At the end of the day was a 3-mile, 2,000-ft climb up Roan Mountain. No problem. Except that after about two miles the weather turned on us. I was hearing thunder so started to haul ass in order to stay ahead of the weather. Then the rain came. No problem. Then the lightning came. Problem. At over 6000 ft, this is when bad things can happen. I came to a campsite where few other guys had pitched their tents and decided to stop as well. As I put up my tent the hail started. Threw all my gear in the tent and jumped in. Things stayed dry for the most part luckily.
Then the lighting really started hammering us and it was CLOSE. No more than a second between the flash and the thunder.
Then a river of cold water rushed under my tent, creating an icy waterbed. So when the hail stopped we all moved our tents to non-river-type locations. Just in time, too, because it's hailing again.

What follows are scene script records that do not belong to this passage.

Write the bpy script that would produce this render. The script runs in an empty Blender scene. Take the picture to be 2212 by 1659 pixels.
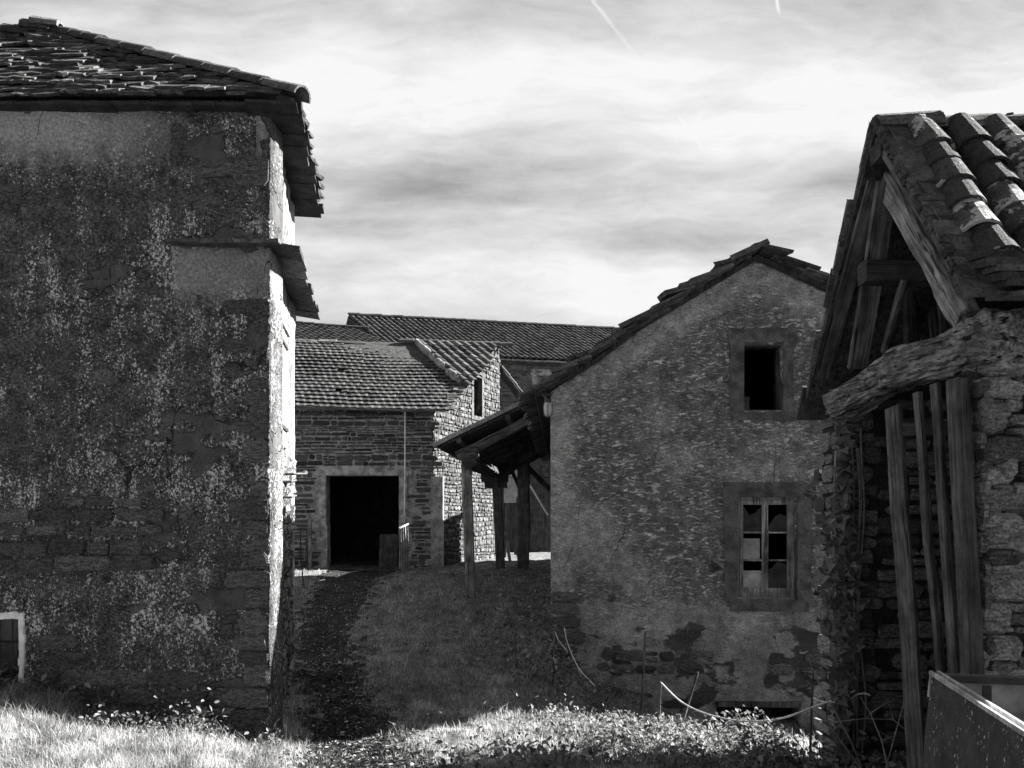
import bpy, bmesh, math, random
import numpy as np
from mathutils import Vector, Matrix, noise
from mathutils.geometry import delaunay_2d_cdt
random.seed(7); rng = np.random.default_rng(7)
SC = bpy.context.scene; COL = SC.collection
V = Vector
# ------------------------------------------------------------------ camera, sky, sun
F, CX, HY, E = 1736.0, 1106.0, 1110.0, 2.2      # survey grid of the photograph (2212 x 1659), eye height 2.2 m
cd = bpy.data.cameras.new("camera"); cam = bpy.data.objects.new("camera", cd); COL.objects.link(cam)
cam.location = (0, 0, E); cam.rotation_euler = (math.radians(90), 0, 0)
cd.sensor_width = 36; cd.lens = F / 2212 * 36; cd.shift_y = (HY - 829.5) / 2212
cd.clip_start = 0.1; cd.clip_end = 3000
SC.camera = cam
SC.view_settings.view_transform = 'Standard'; SC.view_settings.look = 'None'
SC.view_settings.gamma = 1; SC.view_settings.exposure = 2.5
SUN_AZ, SUN_EL, SUN_STR = 18.0, 30.5, 5.0       # azimuth from +X towards +Y
sa, se = math.radians(SUN_AZ), math.radians(SUN_EL)
SDIR = V((math.cos(se) * math.cos(sa), math.cos(se) * math.sin(sa), math.sin(se)))
ld = bpy.data.lights.new("sun", 'SUN'); ld.energy = SUN_STR; ld.angle = math.radians(0.5); ld.color = (1, 0.99, 0.975)
lo = bpy.data.objects.new("sun", ld); COL.objects.link(lo); lo.rotation_euler = SDIR.to_track_quat('Z', 'Y').to_euler()


class G:
    """small helper for grey-value node graphs"""
    def __init__(s, nt):
        s.t = nt; nt.nodes.clear()
    def n(s, ty, props=None, **ins):
        nd = s.t.nodes.new(ty)
        for k, v in (props or {}).items(): setattr(nd, k, v)
        for k, v in ins.items():
            k = k.replace('_', ' ')
            s.put(nd.inputs[k], v)
        return nd
    def put(s, sock, v):
        if isinstance(v, bpy.types.NodeSocket): s.t.links.new(v, sock)
        elif v is not None:
            try: sock.default_value = v
            except Exception: sock.default_value = (v, v, v, 1)
    def m(s, op, a, b=0.0, c=0.0, clamp=False):
        nd = s.t.nodes.new('ShaderNodeMath'); nd.operation = op; nd.use_clamp = clamp
        for i, v in enumerate((a, b, c)): s.put(nd.inputs[i], v)
        return nd.outputs[0]
    def add(s, a, b): return s.m('ADD', a, b)
    def mul(s, a, b): return s.m('MULTIPLY', a, b)
    def sub(s, a, b): return s.m('SUBTRACT', a, b)
    def mix(s, f, a, b):
        nd = s.t.nodes.new('ShaderNodeMix'); nd.data_type = 'FLOAT'
        s.put(nd.inputs[0], f); s.put(nd.inputs[2], a); s.put(nd.inputs[3], b)
        return nd.outputs[0]
    def step(s, x, a, b, o0=0.0, o1=1.0):
        nd = s.t.nodes.new('ShaderNodeMapRange'); nd.interpolation_type = 'SMOOTHSTEP'
        s.put(nd.inputs[0], x)
        for i, v in enumerate((a, b, o0, o1)): s.put(nd.inputs[i + 1], v)
        return nd.outputs[0]
    def hc(s, x): return s.step(x, .3, .7)
    def vscale(s, vec, sc, off=(0, 0, 0)):
        nd = s.t.nodes.new('ShaderNodeVectorMath'); nd.operation = 'MULTIPLY_ADD'
        s.put(nd.inputs[0], vec); nd.inputs[1].default_value = sc; nd.inputs[2].default_value = off
        return nd.outputs[0]
    def noise(s, vec, scale=1, detail=4, rough=.55, dist=0):
        nd = s.t.nodes.new('ShaderNodeTexNoise'); s.put(nd.inputs['Vector'], vec)
        nd.inputs['Scale'].default_value = scale; nd.inputs['Detail'].default_value = detail
        nd.inputs['Roughness'].default_value = rough; nd.inputs['Distortion'].default_value = dist
        return nd.outputs['Fac']
    def voro(s, vec, scale=1, feat='F1', rand=1):
        nd = s.t.nodes.new('ShaderNodeTexVoronoi'); nd.feature = feat; s.put(nd.inputs['Vector'], vec)
        nd.inputs['Scale'].default_value = scale; nd.inputs['Randomness'].default_value = rand
        return nd
    def warp(s, vec, scale, amt):
        nz = s.t.nodes.new('ShaderNodeTexNoise'); s.put(nz.inputs['Vector'], vec)
        nz.inputs['Scale'].default_value = scale; nz.inputs['Detail'].default_value = 3
        nd = s.t.nodes.new('ShaderNodeVectorMath'); nd.operation = 'MULTIPLY_ADD'
        s.put(nd.inputs[0], nz.outputs['Color']); nd.inputs[1].default_value = (amt,) * 3; s.put(nd.inputs[2], vec)
        return nd.outputs[0]
    def sep(s, vec):
        nd = s.t.nodes.new('ShaderNodeSeparateXYZ'); s.put(nd.inputs[0], vec); return nd.outputs
    def pos(s): return s.n('ShaderNodeNewGeometry').outputs['Position']
    def obj(s): return s.n('ShaderNodeTexCoord').outputs['Object']
    def isl(s): return s.n('ShaderNodeNewGeometry').outputs['Random Per Island']
    def finish(s, col, height=None, dist=.02, rough=.9, strength=1.0, metal=0, spec=.25):
        b = s.n('ShaderNodeBsdfPrincipled'); s.put(b.inputs['Base Color'], col); s.put(b.inputs['Roughness'], rough)
        s.put(b.inputs['Metallic'], metal); s.put(b.inputs['Specular IOR Level'], spec)
        if height is not None:
            bp = s.n('ShaderNodeBump'); bp.inputs['Distance'].default_value = dist; bp.inputs['Strength'].default_value = strength
            s.put(bp.inputs['Height'], height); s.t.links.new(bp.outputs[0], b.inputs['Normal'])
        o = s.n('ShaderNodeOutputMaterial'); s.t.links.new(b.outputs[0], o.inputs[0])


# ---- sky: grey Nishita daylight with procedural high cloud, brighter on the sun's side of the sky
wd = bpy.data.worlds.new("World"); SC.world = wd; wd.use_nodes = True
g = G(wd.node_tree)
sk = g.n('ShaderNodeTexSky'); sk.sky_type = 'NISHITA'; sk.sun_disc = False
sk.sun_elevation = se; sk.sun_rotation = math.radians(90) - sa
bw = g.n('ShaderNodeRGBToBW', Color=sk.outputs[0]).outputs[0]
d = g.n('ShaderNodeTexCoord').outputs['Generated']
x, y, z = g.sep(d)
yy = g.m('MAXIMUM', y, .08)
u = g.m('DIVIDE', x, yy); v = g.m('DIVIDE', z, yy)
cv = g.n('ShaderNodeCombineXYZ'); g.put(cv.inputs[0], u); g.put(cv.inputs[1], v)
cw = g.warp(cv.outputs[0], 3.2, .08)
n1 = g.noise(g.vscale(cw, (2.3, 7.5, 1), (3.1, 1.7, 0)), 1, 9, .56, .3)
n2 = g.noise(g.vscale(cw, (1.1, 3.0, 1), (9.4, 4.2, 0)), 1, 5, .5, .2)
n3 = g.noise(g.vscale(cw, (7, 26, 1), (1.4, 7.7, 0)), 1, 6, .6, .4)
def blob(cx, cy, rx, ry, amt):
    wu, wv, _ = g.sep(cw)
    a = g.m('POWER', g.m('DIVIDE', g.sub(wu, (cx - CX) / F + .04), rx / F), 2.0)
    b = g.m('POWER', g.m('DIVIDE', g.sub(wv, (HY - cy) / F + .04), ry / F), 2.0)
    return g.mul(g.m('EXPONENT', g.mul(g.add(a, b), -1.0)), amt)
cl = g.add(.75, g.mul(g.sub(n1, .5), 1.15))
cl = g.add(cl, g.mul(g.sub(n2, .5), .30))
cl = g.add(cl, g.mul(g.sub(n3, .5), .40))
n4 = g.noise(g.vscale(cw, (17, 58, 1), (4.4, 2.7, 0)), 1, 6, .62, .5)
cl = g.add(cl, g.mul(g.mul(g.sub(n4, .5), .22), g.step(n2, .35, .6)))
for bl in ((930, 420, 420, 80, -.37), (1420, 525, 330, 45, -.32), (760, 500, 200, 45, -.2), (1950, 400, 320, 60, -.14), (1106, -10, 1500, 55, -.14),
           (1750, 190, 700, 130, .2), (700, 240, 420, 90, .18), (900, 640, 700, 45, .08), (2100, 560, 200, 60, .1)):
    cl = g.add(cl, blob(*bl))
def trail(x0, y0, x1, y1, w, amt):
    """aircraft trail on the sky: distance to a segment in direction space"""
    a = ((x0 - CX) / F, (HY - y0) / F); b = ((x1 - CX) / F, (HY - y1) / F)
    dx, dy = b[0] - a[0], b[1] - a[1]; L = math.hypot(dx, dy); dx /= L; dy /= L
    wig = g.mul(g.sub(g.noise(g.vscale(cv.outputs[0], (40, 40, 1)), 1, 3), .5), .006)
    pu, pv = g.sub(u, a[0]), g.sub(v, a[1])
    t = g.add(g.mul(pu, dx), g.mul(pv, dy))
    q = g.add(g.sub(g.mul(pu, dy), g.mul(pv, dx)), wig)
    f = g.m('EXPONENT', g.mul(g.m('POWER', g.m('DIVIDE', q, w / F), 2.0), -1.0))
    f = g.mul(f, g.mul(g.step(t, -.002, .002), g.step(t, L * .55, L, 1, 0)))
    return g.mul(f, g.mul(amt, g.step(g.noise(g.vscale(cv.outputs[0], (25, 25, 1)), 1, 2), .3, .6, .45, 1)))
cl = g.add(cl, trail(1272, -12, 1385, 135, 4.0, .22))
cl = g.add(cl, trail(1672, -30, 1686, 40, 3.5, .4))
cl = g.add(cl, trail(1465, 250, 1530, 335, 2.5, .07))
cl = g.m('MINIMUM', g.m('MAXIMUM', cl, .3), .94)
front = g.step(y, -.42, .2)
front = g.mul(front, g.step(z, .62, .95, 1, 1.0))
lum = g.mix(front, g.mul(bw, .25), g.mul(cl, 1.77))
bg = g.n('ShaderNodeBackground', Strength=.1); g.put(bg.inputs[0], lum)
wo = g.n('ShaderNodeOutputWorld'); wd.node_tree.links.new(bg.outputs[0], wo.inputs[0])

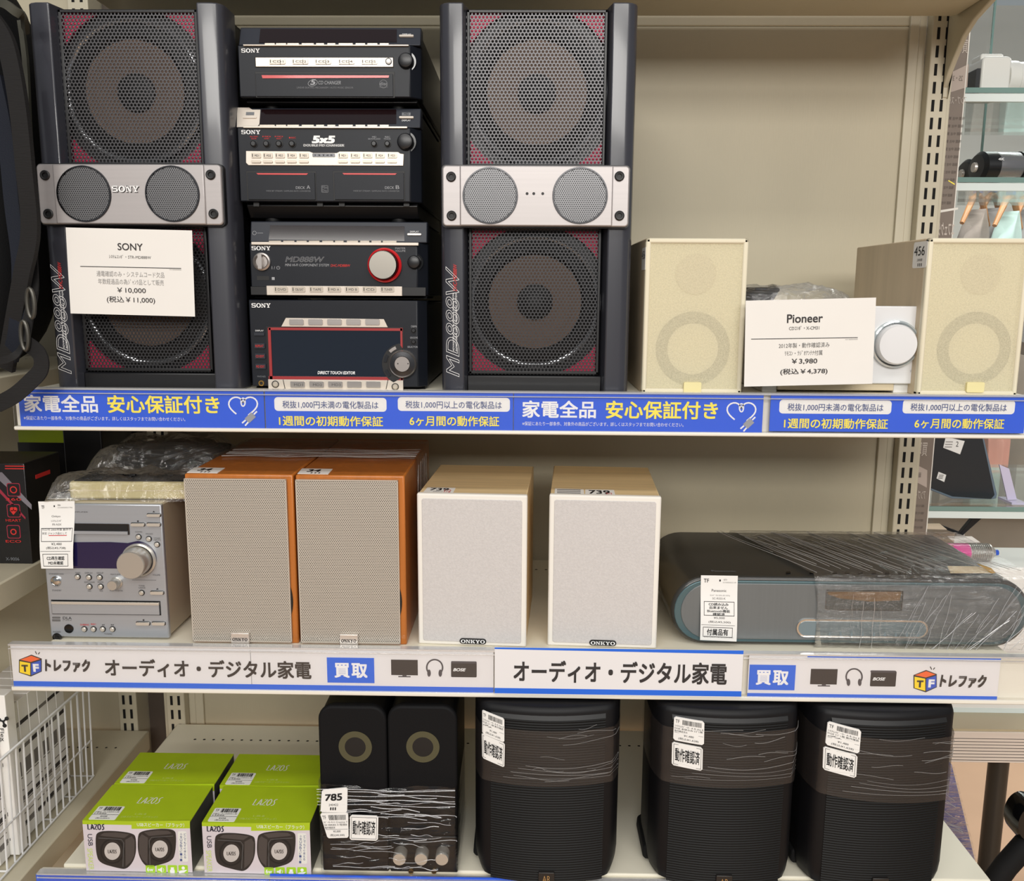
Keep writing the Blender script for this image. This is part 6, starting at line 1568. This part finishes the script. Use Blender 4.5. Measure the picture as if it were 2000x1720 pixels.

I gotta get out of these southern mountains. In a week or so I'll be in Virginia.

But for today I'm calling foul on Mother Nature.

Day 29: 4/29/12

Miles today: 17.0
Total miles: 359.0

A garden variety day on the AT today. Put in some good miles, saw some nice views. Had a water scare today - ran out of water and had to climb a few mountains and walk for about two hours before coming to a spring.

I love water.

Camping near Cherry Gap shelter.

Day 31: 5/1/12

Miles today: 11.8
Total miles: 386.5

Finally made it over Roan Mtn this morning after last night's weather cut yesterday's hike short. Several ups and downs in elevation today, with the usual beautiful views of the surrounding mountains.

Stopped early today; I'm nursing a shin splint that's slowing me down. I camped at a clearing with this dude "Lucky Ten," who was among those of us caught in the hail on Roan. It was just the two of us, we had some good conversation over a campfire. He's an older guy, in his early fifties, which makes him far more fun to talk to than many of the younger guys who only talk about boring inane stuff like stupid things they did with their buddies when they drank too much MGD.

Heading into town tomorrow to resupply. Not sure which town just yet but we'll see.